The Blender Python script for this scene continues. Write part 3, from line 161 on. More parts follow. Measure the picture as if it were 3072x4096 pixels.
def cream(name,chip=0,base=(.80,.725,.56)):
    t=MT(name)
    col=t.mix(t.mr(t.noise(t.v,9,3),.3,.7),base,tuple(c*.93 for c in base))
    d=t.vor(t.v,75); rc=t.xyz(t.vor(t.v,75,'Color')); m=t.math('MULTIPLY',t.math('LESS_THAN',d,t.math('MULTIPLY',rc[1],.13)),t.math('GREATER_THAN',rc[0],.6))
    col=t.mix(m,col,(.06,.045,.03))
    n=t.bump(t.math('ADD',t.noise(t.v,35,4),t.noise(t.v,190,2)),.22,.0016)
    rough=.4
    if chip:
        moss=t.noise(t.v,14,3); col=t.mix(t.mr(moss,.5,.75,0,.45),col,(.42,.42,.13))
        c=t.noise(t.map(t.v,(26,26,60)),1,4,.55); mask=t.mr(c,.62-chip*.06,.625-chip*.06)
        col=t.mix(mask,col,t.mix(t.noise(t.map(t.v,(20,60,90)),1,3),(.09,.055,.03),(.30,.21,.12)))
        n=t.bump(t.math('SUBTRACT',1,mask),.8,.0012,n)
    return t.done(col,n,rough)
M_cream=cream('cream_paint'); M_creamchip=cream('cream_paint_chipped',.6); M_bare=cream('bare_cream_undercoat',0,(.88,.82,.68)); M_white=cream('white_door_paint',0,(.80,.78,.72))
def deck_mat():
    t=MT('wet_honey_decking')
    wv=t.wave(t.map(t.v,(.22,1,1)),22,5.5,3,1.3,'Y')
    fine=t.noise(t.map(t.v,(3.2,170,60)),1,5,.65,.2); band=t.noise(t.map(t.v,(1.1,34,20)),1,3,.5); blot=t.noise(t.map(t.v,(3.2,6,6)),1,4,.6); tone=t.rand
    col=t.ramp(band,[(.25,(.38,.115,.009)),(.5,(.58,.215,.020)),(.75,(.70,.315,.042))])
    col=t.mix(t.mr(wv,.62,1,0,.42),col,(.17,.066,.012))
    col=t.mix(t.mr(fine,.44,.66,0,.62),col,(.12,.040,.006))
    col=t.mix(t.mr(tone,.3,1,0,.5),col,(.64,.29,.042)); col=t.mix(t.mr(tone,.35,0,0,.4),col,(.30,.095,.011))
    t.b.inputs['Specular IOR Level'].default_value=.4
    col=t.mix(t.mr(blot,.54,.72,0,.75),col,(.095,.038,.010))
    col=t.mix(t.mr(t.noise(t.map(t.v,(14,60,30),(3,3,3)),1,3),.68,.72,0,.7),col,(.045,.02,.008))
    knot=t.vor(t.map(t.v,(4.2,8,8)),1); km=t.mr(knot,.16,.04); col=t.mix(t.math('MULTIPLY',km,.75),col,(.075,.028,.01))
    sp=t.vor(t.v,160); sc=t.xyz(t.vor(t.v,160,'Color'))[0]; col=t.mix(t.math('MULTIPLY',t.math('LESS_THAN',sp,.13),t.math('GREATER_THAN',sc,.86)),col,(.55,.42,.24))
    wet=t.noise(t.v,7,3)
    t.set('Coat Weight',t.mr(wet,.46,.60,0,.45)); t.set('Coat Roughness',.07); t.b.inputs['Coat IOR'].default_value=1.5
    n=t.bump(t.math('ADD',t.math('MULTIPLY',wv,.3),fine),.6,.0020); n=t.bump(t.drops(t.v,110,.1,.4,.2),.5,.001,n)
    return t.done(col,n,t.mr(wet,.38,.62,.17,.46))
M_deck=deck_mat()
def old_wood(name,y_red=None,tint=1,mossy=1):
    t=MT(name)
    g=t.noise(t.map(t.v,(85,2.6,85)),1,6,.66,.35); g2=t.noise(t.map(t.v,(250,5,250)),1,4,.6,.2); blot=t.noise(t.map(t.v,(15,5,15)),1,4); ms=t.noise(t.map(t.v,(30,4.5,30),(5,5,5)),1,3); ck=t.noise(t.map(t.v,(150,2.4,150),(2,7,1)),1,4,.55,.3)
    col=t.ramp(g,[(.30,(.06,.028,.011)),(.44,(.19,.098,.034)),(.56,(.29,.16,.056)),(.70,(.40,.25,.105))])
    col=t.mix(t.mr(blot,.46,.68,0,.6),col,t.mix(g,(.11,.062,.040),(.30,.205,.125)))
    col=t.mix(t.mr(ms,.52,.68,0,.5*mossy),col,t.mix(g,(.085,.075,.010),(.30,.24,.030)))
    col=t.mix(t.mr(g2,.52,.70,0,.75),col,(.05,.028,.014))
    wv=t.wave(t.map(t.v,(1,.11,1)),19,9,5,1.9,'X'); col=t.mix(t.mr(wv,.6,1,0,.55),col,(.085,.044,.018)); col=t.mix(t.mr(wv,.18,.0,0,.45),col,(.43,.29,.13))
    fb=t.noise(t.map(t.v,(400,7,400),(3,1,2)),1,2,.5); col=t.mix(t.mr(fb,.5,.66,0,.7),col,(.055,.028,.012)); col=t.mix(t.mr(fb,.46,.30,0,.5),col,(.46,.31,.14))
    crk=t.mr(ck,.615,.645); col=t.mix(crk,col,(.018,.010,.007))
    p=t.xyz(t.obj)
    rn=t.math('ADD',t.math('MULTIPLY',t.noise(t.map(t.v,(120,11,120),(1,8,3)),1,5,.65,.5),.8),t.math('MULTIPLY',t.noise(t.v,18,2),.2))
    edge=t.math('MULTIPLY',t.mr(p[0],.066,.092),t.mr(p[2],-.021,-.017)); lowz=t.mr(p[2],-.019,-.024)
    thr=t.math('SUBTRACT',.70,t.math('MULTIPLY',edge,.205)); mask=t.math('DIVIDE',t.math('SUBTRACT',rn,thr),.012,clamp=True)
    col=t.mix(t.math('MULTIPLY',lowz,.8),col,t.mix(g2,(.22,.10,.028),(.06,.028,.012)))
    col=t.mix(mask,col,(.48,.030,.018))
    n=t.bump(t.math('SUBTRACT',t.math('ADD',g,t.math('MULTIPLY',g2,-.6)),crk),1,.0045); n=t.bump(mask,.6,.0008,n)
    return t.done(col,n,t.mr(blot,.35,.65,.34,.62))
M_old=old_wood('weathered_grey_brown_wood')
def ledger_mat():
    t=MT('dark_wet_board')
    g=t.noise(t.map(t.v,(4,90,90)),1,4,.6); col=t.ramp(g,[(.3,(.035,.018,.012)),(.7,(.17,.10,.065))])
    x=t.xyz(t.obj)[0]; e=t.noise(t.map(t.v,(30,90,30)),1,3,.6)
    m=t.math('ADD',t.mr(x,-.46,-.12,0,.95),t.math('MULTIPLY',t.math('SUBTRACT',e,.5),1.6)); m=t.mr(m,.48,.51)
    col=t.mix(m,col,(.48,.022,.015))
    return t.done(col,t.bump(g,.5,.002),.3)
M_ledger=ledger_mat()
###
- _OBJECTIVE_
Copy all lines from the material that hold "SUBTRACT".

- _ANSWER TO THE TASK_
        n=t.bump(t.math('SUBTRACT',1,mask),.8,.0012,n)
    thr=t.math('SUBTRACT',.70,t.math('MULTIPLY',edge,.205)); mask=t.math('DIVIDE',t.math('SUBTRACT',rn,thr),.012,clamp=True)
    n=t.bump(t.math('SUBTRACT',t.math('ADD',g,t.math('MULTIPLY',g2,-.6)),crk),1,.0045); n=t.bump(mask,.6,.0008,n)
    m=t.math('ADD',t.mr(x,-.46,-.12,0,.95),t.math('MULTIPLY',t.math('SUBTRACT',e,.5),1.6)); m=t.mr(m,.48,.51)